Both tools read the same whole-sheet block (A2:D7) and differ only in the filter column: customer_id is column 0 in Customers, column 1 in Orders. Reading the block and calling .filter() keeps the logic obvious and avoids the engine's gotchas (no Date builtin; arithmetic renders as floats, so computing A${idx+1} would build A2.0:D2.0). A customer with no orders falls out as an empty result — no special case. Anything richer is left to Code Mode.

Resources & Prompts (Code Mode Context)

The server ships three inert static-markdown resources plus a start_code_mode prompt bundling them. These URIs are the exact strings from the shipped examples/contoso-m365.toml — a typo would break prompt assembly and rot the docs:

[[resources]]
uri = "docs://contoso-m365/schema"
name = "Contoso Workbook Schema"

[[resources]]
uri = "docs://contoso-m365/examples"
name = "Contoso Example Scripts"

[[resources]]
uri = "code-mode://learnings"
name = "Contoso Code Mode Learnings"

[[prompts]]
name = "start_code_mode"
description = "Load all context needed for Code Mode script generation against the Contoso workbook"
include_resources = [
    "docs://contoso-m365/schema",
    "docs://contoso-m365/examples",
    "code-mode://learnings",
]

docs://contoso-m365/schema, docs://contoso-m365/examples, and code-mode://learnings describe the columns, the Graph range-read shape, and the engine gotchas (notably: the embedded JS engine has no Date builtin, so date logic uses a pinned reference date). Every include_resources URI must match a [[resources]] uri exactly.

The Headline Query

The curated tools answer simple questions; the interesting one is uncurated: "customers who bought more than 100 in the last 3 months." That headline Code Mode query reads the whole Customers and Orders blocks over the same Graph range-read API the tools expose (still as the calling user, still forwarding their bearer), joins orders to customers, filters to the trailing-3-month window, sums each customer's in-window amount, and keeps totals above 100.
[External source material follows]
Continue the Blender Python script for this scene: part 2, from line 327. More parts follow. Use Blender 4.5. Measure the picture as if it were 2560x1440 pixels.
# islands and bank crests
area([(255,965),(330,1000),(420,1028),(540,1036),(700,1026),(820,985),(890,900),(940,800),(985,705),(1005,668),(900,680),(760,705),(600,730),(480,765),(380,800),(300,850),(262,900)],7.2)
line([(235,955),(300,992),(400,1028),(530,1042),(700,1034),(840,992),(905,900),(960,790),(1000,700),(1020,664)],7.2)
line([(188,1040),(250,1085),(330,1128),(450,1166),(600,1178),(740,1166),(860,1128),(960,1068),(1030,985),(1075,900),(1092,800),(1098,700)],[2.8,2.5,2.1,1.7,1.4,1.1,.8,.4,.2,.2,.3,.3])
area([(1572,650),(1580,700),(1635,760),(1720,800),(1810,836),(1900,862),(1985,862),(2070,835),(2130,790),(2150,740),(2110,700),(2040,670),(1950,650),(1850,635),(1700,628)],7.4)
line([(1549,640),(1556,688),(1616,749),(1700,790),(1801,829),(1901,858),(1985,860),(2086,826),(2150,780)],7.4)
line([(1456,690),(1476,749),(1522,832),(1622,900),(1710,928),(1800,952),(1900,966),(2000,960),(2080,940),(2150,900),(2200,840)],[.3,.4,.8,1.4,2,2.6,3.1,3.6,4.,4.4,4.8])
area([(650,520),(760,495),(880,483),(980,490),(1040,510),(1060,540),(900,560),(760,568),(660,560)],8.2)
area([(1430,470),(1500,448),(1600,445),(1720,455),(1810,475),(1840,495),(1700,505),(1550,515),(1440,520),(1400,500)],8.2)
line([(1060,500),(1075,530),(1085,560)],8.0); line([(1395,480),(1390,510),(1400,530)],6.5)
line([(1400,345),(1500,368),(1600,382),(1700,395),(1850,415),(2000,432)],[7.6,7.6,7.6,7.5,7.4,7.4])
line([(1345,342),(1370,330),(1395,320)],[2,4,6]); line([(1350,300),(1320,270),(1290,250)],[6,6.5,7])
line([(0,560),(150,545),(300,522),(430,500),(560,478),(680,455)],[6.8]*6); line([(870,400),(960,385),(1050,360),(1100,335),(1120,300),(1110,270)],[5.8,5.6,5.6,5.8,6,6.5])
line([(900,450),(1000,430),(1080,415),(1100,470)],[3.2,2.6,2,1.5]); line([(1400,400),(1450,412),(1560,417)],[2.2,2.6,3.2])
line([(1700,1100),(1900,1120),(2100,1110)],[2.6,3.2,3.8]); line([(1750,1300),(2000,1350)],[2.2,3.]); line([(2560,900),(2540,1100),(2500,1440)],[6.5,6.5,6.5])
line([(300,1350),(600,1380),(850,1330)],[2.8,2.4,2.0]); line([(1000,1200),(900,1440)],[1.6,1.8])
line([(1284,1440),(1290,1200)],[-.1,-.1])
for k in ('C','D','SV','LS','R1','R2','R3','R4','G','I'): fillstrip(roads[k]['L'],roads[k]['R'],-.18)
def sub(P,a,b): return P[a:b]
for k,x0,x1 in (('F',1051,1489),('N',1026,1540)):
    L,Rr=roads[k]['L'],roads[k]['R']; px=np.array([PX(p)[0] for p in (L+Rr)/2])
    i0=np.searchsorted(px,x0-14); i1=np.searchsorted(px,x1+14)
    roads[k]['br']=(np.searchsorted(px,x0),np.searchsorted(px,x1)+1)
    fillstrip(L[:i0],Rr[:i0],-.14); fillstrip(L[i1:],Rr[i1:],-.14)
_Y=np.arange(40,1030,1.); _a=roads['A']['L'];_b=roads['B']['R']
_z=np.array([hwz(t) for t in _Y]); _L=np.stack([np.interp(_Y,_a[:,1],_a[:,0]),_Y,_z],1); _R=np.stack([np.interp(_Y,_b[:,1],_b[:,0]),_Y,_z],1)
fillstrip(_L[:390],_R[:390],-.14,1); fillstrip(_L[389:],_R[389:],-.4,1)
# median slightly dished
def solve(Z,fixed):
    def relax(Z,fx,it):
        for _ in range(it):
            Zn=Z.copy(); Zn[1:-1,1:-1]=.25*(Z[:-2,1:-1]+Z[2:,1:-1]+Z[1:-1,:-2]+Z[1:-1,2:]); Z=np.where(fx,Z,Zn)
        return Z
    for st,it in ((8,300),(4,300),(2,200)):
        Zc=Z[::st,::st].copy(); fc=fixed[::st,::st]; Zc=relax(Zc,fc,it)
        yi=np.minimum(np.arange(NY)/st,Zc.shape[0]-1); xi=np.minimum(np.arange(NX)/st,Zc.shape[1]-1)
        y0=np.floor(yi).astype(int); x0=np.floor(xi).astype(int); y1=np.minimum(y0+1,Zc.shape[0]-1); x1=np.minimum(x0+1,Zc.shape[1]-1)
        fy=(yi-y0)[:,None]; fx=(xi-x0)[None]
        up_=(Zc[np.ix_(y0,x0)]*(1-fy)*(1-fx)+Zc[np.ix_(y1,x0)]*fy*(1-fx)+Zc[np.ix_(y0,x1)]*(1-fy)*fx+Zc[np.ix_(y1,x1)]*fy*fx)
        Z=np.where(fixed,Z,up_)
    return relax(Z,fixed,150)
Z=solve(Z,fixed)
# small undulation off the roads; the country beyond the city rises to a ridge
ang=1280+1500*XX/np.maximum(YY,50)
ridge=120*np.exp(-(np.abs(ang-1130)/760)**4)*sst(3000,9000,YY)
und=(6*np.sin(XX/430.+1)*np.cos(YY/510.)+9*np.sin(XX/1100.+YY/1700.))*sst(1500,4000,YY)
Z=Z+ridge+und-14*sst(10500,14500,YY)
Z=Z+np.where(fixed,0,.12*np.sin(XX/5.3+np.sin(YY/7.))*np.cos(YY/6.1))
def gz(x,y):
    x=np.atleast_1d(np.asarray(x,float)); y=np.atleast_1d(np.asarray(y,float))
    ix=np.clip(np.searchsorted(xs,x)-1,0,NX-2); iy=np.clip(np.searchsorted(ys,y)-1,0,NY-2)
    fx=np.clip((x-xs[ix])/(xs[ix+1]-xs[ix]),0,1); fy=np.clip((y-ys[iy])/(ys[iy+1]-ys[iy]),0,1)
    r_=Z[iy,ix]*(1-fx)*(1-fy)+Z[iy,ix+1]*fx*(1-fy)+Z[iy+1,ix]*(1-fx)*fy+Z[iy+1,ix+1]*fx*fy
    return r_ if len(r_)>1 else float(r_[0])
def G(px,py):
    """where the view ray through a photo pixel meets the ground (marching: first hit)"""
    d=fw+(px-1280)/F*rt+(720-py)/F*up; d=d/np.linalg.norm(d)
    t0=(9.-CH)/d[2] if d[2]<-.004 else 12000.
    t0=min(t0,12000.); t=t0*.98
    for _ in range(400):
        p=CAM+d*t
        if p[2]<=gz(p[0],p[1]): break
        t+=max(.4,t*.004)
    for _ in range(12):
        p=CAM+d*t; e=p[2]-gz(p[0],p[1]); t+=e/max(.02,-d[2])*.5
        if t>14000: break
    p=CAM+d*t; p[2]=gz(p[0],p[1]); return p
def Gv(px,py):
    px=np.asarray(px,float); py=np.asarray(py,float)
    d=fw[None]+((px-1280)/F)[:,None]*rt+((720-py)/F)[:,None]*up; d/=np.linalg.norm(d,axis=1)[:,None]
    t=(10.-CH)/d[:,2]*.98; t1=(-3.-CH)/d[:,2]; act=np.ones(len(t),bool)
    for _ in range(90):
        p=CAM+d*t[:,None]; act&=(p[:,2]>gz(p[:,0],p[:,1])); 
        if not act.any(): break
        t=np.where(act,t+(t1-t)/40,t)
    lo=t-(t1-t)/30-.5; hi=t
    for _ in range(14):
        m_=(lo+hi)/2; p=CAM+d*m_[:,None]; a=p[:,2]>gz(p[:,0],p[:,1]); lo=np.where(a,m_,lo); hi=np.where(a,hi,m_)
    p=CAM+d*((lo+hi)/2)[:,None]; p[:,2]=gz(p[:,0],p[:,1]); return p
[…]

Two properties make it trustworthy:

  • Deterministic. Against the shipped workbook it returns exactly ["C001", "C003", "C005"] (C001 = 140, C003 = 150, C005 = 200). C002 (40) is below the threshold; C004's only order falls one day outside the window (so the date filter, not the amount, excludes it); C006 has no orders.
  • Time-stable. With no Date builtin, the "last 3 months" window is computed from a pinned reference date (2026-05-28 → inclusive window [2026-02-28, 2026-05-28]), never a wall-clock now. C003 is the boundary case — its order is dated exactly the window start and is classified in. An offline Code Mode test (Plan 03) asserts the returned set equals the canonical expected set, so it cannot rot as the calendar advances.
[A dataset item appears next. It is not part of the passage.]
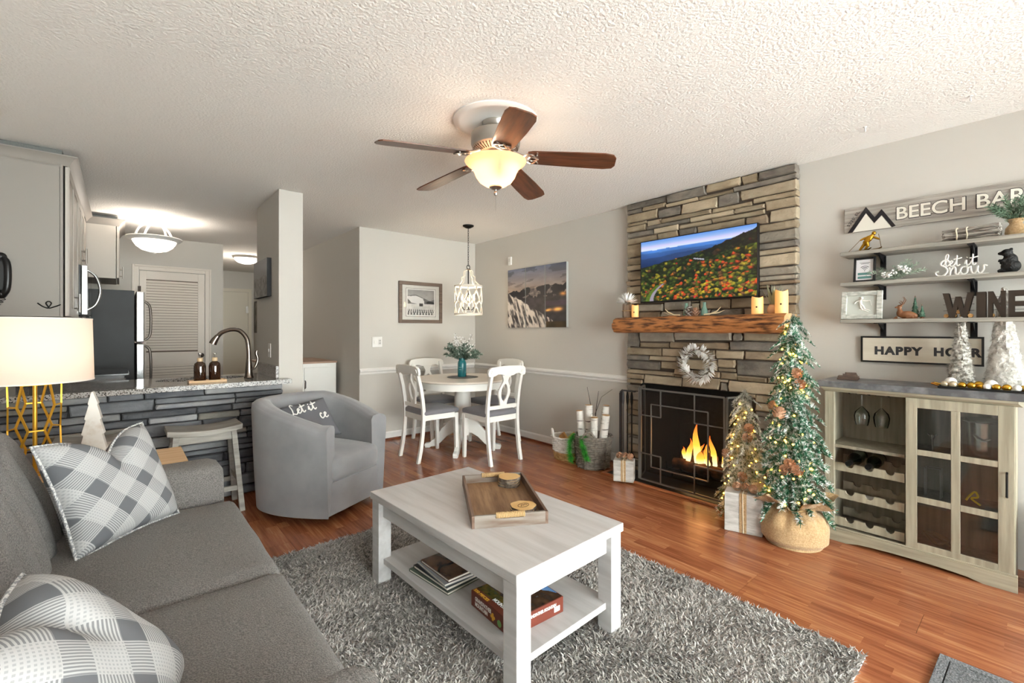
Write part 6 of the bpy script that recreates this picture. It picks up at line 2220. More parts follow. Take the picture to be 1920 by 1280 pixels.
for k in range(5):
    ang = R(169.8 - 72 * k)
    pts = [(.185, -.052), (.21, -.06), (.45, -.070), (.60, -.072), (.645, -.062), (.66, -.035), (.66, .035), (.645, .062), (.60, .072), (.45, .070), (.21, .06), (.185, .052)]
    if blade is None:
        m_ = Matrix.Translation((0, 0, -.195)) @ Matrix.Rotation(R(5.0), 4, 'Y') @ Matrix.Rotation(R(-12), 4, 'X')
        b_ = MB().prism([m_ @ Vector((x_, y_, -.003)) for x_, y_ in pts], (m_.to_3x3() @ Vector((0, 0, .007)))).build('blade', BLW, fan, smooth=False, bevel=.0015)
        ir = MB()
        ir.tube([(.10, 0, -.178), (.135, 0, -.195), (.165, 0, -.205), (.20, 0, -.212)], [.010, .009, .008, .007], 8)
        for s_ in (-1, 1):
            ir.tube(catmull([m_ @ Vector(q) for q in ((.155, 0, -.008), (.17, s_ * .03, -.008), (.195, s_ * .045, -.008), (.215, s_ * .035, -.008), (.225, s_ * .02, -.008), (.235, s_ * .04, -.008))]), .005, 6)
            ir.tube(catmull([m_ @ Vector(q) for q in ((.185, 0, -.008), (.20, s_ * .018, -.008), (.222, s_ * .012, -.008), (.24, 0, -.008))]), .0045, 6)
        i_ = ir.build('blade_iron', CHROME, b_)
        blade = b_
        b_.rotation_euler = (0, 0, ang)
    else:
        dup(blade, rotz=ang, parent=fan)
BOWL = bpy.data.materials.new('frosted_glass_bowl')
BOWL.use_nodes = True
_n, _l = BOWL.node_tree.nodes, BOWL.node_tree.links
_b = _n['Principled BSDF']
_b.inputs['Base Color'].default_value = C('#e0b698')
_b.inputs['Roughness'].default_value = .35
_b.inputs['Emission Color'].default_value = C('#ffdcb0')
_b.inputs['Emission Strength'].default_value = .12
_t = _n.new('ShaderNodeBsdfTranslucent')
_t.inputs[0].default_value = C('#d69c76')
_m = _n.new('ShaderNodeMixShader')
_m.inputs[0].default_value = .5
_l.new(_b.outputs[0], _m.inputs[1])
_l.new(_t.outputs[0], _m.inputs[2])
_l.new(_m.outputs[0], _n['Material Output'].inputs[0])
MB().lathe([(.172, -.228), (.165, -.238), (.145, -.252), (.128, -.268), (.118, -.29), (.108, -.315), (.09, -.34), (.06, -.36), (.02, -.37), (.0, -.371)], 56, capb=False).build('glass_bowl', BOWL, fan)
MB().lathe([(.035, -.366), (.036, -.372), (.022, -.382), (.010, -.386), (.008, -.396), (.012, -.404), (.009, -.414), (0, -.418)], 24).build('finial', CHROME, fan)
MB().tube([(.0, .0, -.418), (.0, .0, -.50)], .0008, 5).build('pull_chain', CHROME, fan)
for k in range(2):
    a = 1.1 + PI * k
    MB().sphere((.06 * math.cos(a), .06 * math.sin(a), -.275), .024, 12, 10, (1, 1, 1.3)).build('bulb', emission('fan_bulb', '#ffe3bd', 3.0), fan)
point_light('fan_light', (FC[0], FC[1], HC - .25), 7.5, (1, .80, .58), .05)

# ------------------------------------------------------------------ dining corner
DC = (2.81, 4.10)
dt = thing('dining_table', 'round white pedestal dining table in the corner', 'dining table', (DC[0], DC[1], 0), R(0))
TOPW = pm('warm_white_table_top', '#e6dccf', .25)
MB().lathe([(0, .742), (.50, .742), (.515, .748), (.518, .758), (.51, .765), (0, .765)], 64).build('table_top', TOPW, dt)
MB().lathe([(.455, .67), (.462, .67), (.462, .742), (.455, .742)], 64, capb=False, capt=False).lathe([(.44, .67), (.455, .67)], 64, capb=False, capt=False).lathe([(.44, .742), (.44, .67)], 64, capb=False, capt=False).build('apron', WHITE, dt)
MB().lathe([(.09, .742), (.10, .73), (.10, .71), (.08, .70), (.078, .66), (.088, .55), (.09, .48), (.085, .42), (.07, .37), (.062, .33), (.075, .31), (.082, .28), (.075, .15), (0, .15)], 32).build('pedestal', WHITE, dt)
for k in range(4):
    a = PI / 4 + k * PI / 2
    m_ = Matrix.Rotation(a, 4, 'Z')
    pr = [(.05, .33), (.09, .33), (.16, .29), (.24, .20), (.30, .11), (.36, .06), (.41, .05), (.42, .03), (.41, 0), (.36, 0), (.345, .015), (.30, .02), (.24, .06), (.17, .13), (.10, .17), (.05, .17)]
    MB().prism([m_ @ Vector((x_, -.024, z_)) for x_, z_ in pr], m_.to_3x3() @ Vector((0, .048, 0))).build('pedestal_foot', WHITE, dt, smooth=False, bevel=.006)


def dining_chair():
    c = thing('dining_chair', '', 'chair', (0, 0, 0), 0, 'white dining chairs around the round table')
    for sx_ in (-1, 1):
        MB().prism([(sx_ * .19 - .02, -.19 - .02, .44), (sx_ * .19 + .02, -.21, .44), (sx_ * .19 + .02, -.17, .44), (sx_ * .19 - .02, -.17, .44)], (0, 0, 0)).v
        lg = MB()
        t0, t1 = .021, .015
        x_ = sx_ * .185
        vs = [(x_ + i * t1, -.195 + j * t1, 0) for i, j in ((-1, -1), (1, -1), (1, 1), (-1, 1))] + [(x_ + i * t0, -.185 + j * t0, .445) for i, j in ((-1, -1), (1, -1), (1, 1), (-1, 1))]
        lg.add(vs, [(0, 3, 2, 1), (4, 5, 6, 7), (0, 1, 5, 4), (1, 2, 6, 5), (2, 3, 7, 6), (3, 0, 4, 7)])
        lg.build('leg', WHITE, c, smooth=False, bevel=.003)
        pts = [(.24, 0), (.215, .12), (.195, .26), (.185, .40), (.185, .50), (.195, .60), (.215, .72), (.245, .84), (.262, .90)]
        w2 = .017
        bm_ = MB()
        ring = []
        for (y_, z_) in pts:
            ring += [(x_ - .016, y_ - w2, z_), (x_ + .016, y_ - w2, z_), (x_ + .016, y_ + w2, z_), (x_ - .016, y_ + w2, z_)]
        fs = [(3, 2, 1, 0), tuple(len(ring) - 4 + q for q in range(4))]
        for i in range(len(pts) - 1):
            for k in range(4):
                l_ = (k + 1) % 4
                fs.append((i * 4 + k, i * 4 + l_, i * 4 + 4 + l_, i * 4 + 4 + k))
        bm_.add(ring, fs)
        bm_.build('back_leg', WHITE, c, bevel=.003, angle=45)
    MB().box(-.165, .165, -.20, -.182, .40, .452).box(-.165, .165, .178, .196, .40, .452).box(-.20, -.182, -.165, .17, .40, .452).box(.182, .20, -.165, .17, .40, .452).build('seat_rail', WHITE, c, smooth=False)
    softbox(MB(), (0, -.012, .472), (.205, .205, .026), .02, .018, 12).build('seat_cushion', pm('grey_seat_fabric', '#77757a', .9, bump=(300, .2), sheen=.2), c, merge=True)
    MB().bar((-.18, .188, .535), (.18, .188, .535), .02, .035).build('lower_back_rail', WHITE, c, smooth=False)
    # crest rail with dipped lower edge, bent
    top = [(-.225, .845), (-.232, .87), (-.225, .905), (-.20, .925), (-.12, .935), (0, .94), (.12, .935), (.20, .925), (.225, .905), (.232, .87), (.225, .845), (.20, .838), (.165, .845), (.13, .862), (.09, .86), (.05, .845), (0, .84), (-.05, .845), (-.09, .86), (-.13, .862), (-.165, .845), (-.20, .838)]
    bend = lambda x_, z_: .238 + .10 * (z_ - .84) + .028 * (1 - (x_ / .23) ** 2)
    n_ = len(top)
    vs = [(x_, bend(x_, z_), z_) for x_, z_ in top] + [(x_, bend(x_, z_) + .024, z_) for x_, z_ in top]
    MB().add(vs, [tuple(reversed(range(n_))), tuple(range(n_, 2 * n_))] + [(k, (k + 1) % n_, n_ + (k + 1) % n_, n_ + k) for k in range(n_)]).build('crest_rail', WHITE, c, angle=50)
    # splat with oval opening
    outer, inner = [], []
    for k in range(25):
        t = k / 24
        z_ = .545 + .305 * t
        w_ = .040 + .034 * math.exp(-((t - .42) / .22) ** 2) - .012 * math.exp(-((t - .80) / .1) ** 2) + .014 * max(0, t - .88) / .12
        outer.append((w_, z_))
    yb = lambda z_: .188 + .055 * ((z_ - .53) / .32) ** 1.4
    sp_ = MB()
    zc, rz_, rx_ = .675, .082, .038
    for s_ in (-1, 1):
        vs, fs = [], []
        for (w_, z_) in outer:
            q = 1 - ((z_ - zc) / rz_) ** 2
            iw = rx_ * math.sqrt(q) if q > 0 else 0
            for yy in (yb(z_) - .009, yb(z_) + .009): vs += [(s_ * iw, yy, z_), (s_ * w_, yy, z_)]
        for i in range(24):
            a = i * 4
            b = a + 4
            fs += [(a, a + 1, b + 1, b), (a + 2, b + 2, b + 3, a + 3), (a + 1, a + 3, b + 3, b + 1), (a, b, b + 2, a + 2)]
        sp_.add(vs, fs)
    sp_.build('splat', WHITE, c, angle=50)
    return c


ch0 = dining_chair()
ch0.location = (2.395, 4.075, 0)
ch0.rotation_euler = (0, 0, R(90))
ch0['label'] = 'white dining chair at the left of the round table, back to the kitchen'
dup(ch0, (2.81, 3.605, 0), R(180), 'nearest white dining chair, its keyhole back facing the room')
dup(ch0, (2.80, 4.60, 0), R(0), 'white dining chair behind the table against the back wall')
dup(ch0, (3.245, 4.12, 0), R(-90), 'white dining chair at the right of the table against the right wall')
o = MB().lathe([(0, 0), (.165, 0), (.17, .002), (.165, .004), (0, .004)], 48).build('placemat', pm('grey_placemat', '#7f7f7c', .8, bump=(120, .5)), loc=(2.83, 4.13, .765))
tag(o, 'round grey placemat under the teal vase', 'placemat')
vs_ = thing('mason_jar_vase', 'teal mason jar vase on the dining table', 'vase', (2.835, 4.15, .769))
TEAL = pm('teal_glaze', '#1d6a72', .25, var=(12, '#2a7f86', (1, 1, 1)))
MB().lathe([(0, 0), (.042, 0), (.047, .008), (.047, .145), (.042, .165), (.034, .175), (.034, .182), (.038, .184), (.038, .205), (.033, .205), (.033, .17), (0, .1)], 32).build('jar', TEAL, vs_)
em = MB()
for (y0, z0, l_) in ((0, .105, .03), (0, .08, .03)): em.tube([(-.047 * math.cos(a) - .0006, .047 * math.sin(a), z0 + .002 * math.sin(a * 30)) for a in [-.9 + .08 * k for k in range(9)]], .0014, 5)
em.build('embossed_line', pm('pale_teal', '#9cc4c2', .5), vs_)
bq = thing('bouquet', 'bouquet of frosted greenery and white berries in the teal vase', 'bouquet', (2.835, 4.15, .935))
rng = random.Random(31)
GR1 = pm('bouquet_green', '#4c6152', .7, var=(40, '#93a79a', (1, 1, 1), .45, .65), rnd=.2)
b0 = None
for i in range(48):
    if b0 is None:
        b0 = o = tuft(90, .17, .035, rng, .15, .003).tube([(0, 0, 0), (.09, 0, -.004), (.17, 0, -.025)], .0022, 5).build('sprig', GR1, bq, smooth=False, fix=False)
    else:
        o = bpy.data.objects.new('sprig', b0.data)
        COL.objects.link(o)
        o.parent = bq
    d = Vector((rng.uniform(-1, 1), rng.uniform(-1, 1), rng.uniform(.05, 1.1))).normalized()
    o.location = d * .02 + Vector((0, 0, .03))
    o.rotation_mode = 'QUATERNION'
    o.rotation_quaternion = d.to_track_quat('X', 'Z')
    k = rng.uniform(.8, 1.3)
    o.scale = (k, k, k)
WB = pm('white_berry', '#f1f0ee', .5)
for i in range(18):
    d = Vector((rng.uniform(-.55, .55), rng.uniform(-.55, .55), 1)).normalized()
    l_ = rng.uniform(.2, .34)
    st = MB().tube([(0, 0, 0), d * l_ * .6, d * l_ + Vector((d.x, d.y, 0)) * .03], .0015, 5).build('berry_stem', TWIG, bq)
    be = MB()
    for j in range(9):
        p = d * l_ * rng.uniform(.55, 1.02) + Vector((rng.uniform(-.02, .02), rng.uniform(-.02, .02), rng.uniform(-.01, .01)))
        be.sphere(p, .0075, 6, 4)
    be.build('berry', WB, st, fix=False)
for i in range(12):
    d = Vector((rng.uniform(-1, .4), rng.uniform(-1, 1), rng.uniform(.2, .8))).normalized()
    MB().sphere(d * rng.uniform(.09, .14) + Vector((0, 0, .03)), .016, 10, 8).build('white_bloom', PETAL, bq)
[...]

Exercise: Add a Segment Filter

Goal: extend the Contoso surface with an analyst-curated read.

  1. Point the config at the Graph base URL with [backend.auth] type = "oauth_passthrough" and confirm no standing credential appears in the file.
  2. Add a third script tool get_customers_by_segment that reads the all-customers block (A2:D7) and returns rows whose segment matches an args.segment parameter. Keep all logic in the script (literal address, no arithmetic).
  3. Stretch: write a Code Mode script that answers "Enterprise customers who bought more than 100 in the last 3 months" by joining the segment filter to the headline windowed-sum, using a pinned reference date.
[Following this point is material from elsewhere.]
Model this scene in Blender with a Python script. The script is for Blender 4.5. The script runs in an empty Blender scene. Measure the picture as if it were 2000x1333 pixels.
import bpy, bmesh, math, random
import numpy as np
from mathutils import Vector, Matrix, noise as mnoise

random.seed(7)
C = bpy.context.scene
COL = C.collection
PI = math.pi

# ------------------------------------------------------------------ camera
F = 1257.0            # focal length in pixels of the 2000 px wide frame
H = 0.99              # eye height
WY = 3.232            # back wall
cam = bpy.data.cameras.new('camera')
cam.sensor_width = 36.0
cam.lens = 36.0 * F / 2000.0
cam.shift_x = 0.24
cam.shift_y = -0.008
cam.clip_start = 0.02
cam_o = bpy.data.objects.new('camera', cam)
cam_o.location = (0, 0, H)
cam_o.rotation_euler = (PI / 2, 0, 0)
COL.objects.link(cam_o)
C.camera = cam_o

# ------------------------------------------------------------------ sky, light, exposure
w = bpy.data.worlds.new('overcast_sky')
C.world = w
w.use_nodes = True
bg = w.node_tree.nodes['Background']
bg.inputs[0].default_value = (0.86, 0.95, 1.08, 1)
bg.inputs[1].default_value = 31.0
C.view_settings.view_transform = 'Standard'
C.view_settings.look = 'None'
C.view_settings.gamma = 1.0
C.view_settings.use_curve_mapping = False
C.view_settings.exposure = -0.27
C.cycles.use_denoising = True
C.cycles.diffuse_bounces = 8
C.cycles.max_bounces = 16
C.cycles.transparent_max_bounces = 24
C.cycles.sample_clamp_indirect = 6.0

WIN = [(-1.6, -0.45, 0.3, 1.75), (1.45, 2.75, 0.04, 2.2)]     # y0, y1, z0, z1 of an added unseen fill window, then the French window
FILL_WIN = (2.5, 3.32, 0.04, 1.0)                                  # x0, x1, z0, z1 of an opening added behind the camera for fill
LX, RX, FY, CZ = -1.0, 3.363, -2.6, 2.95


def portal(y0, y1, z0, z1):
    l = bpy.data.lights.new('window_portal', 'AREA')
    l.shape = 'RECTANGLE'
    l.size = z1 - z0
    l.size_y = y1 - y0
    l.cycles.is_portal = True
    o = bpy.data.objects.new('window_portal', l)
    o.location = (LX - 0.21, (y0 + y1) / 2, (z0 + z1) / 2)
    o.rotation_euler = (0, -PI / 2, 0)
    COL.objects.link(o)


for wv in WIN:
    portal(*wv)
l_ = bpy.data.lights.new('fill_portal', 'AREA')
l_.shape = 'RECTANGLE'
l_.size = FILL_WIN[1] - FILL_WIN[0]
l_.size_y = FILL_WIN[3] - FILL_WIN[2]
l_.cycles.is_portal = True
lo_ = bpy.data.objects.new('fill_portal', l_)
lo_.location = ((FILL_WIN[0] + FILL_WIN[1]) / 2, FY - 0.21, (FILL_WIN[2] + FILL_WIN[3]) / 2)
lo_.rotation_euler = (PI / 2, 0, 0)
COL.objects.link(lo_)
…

Success criteria: the segment tool returns only matching rows; the stretch query is deterministic against the shipped workbook; the config holds no standing credential and the server reads only as the calling user.

Key Takeaways

  • A config-driven OpenAPI server can read an existing Microsoft 365 Excel workbook over Graph with no data migration — the business analyst curates the slice in config.toml.
  • oauth_passthrough is a double lock: admin-consent ceiling and per-user forwarded token that further restricts, with no standing credential — the server can only act as the calling user.
  • Two read-only customer_id-keyed script tools (get_customer, get_customer_orders) use a plain read-and-filter (load the block, filter by the id column) in engine-safe JS; the long tail goes to Code Mode.
  • The headline query ("bought more than 100 in the last 3 months") returns a deterministic ["C001", "C003", "C005"], stable across calendar time because the reference date is pinned (the engine has no Date builtin).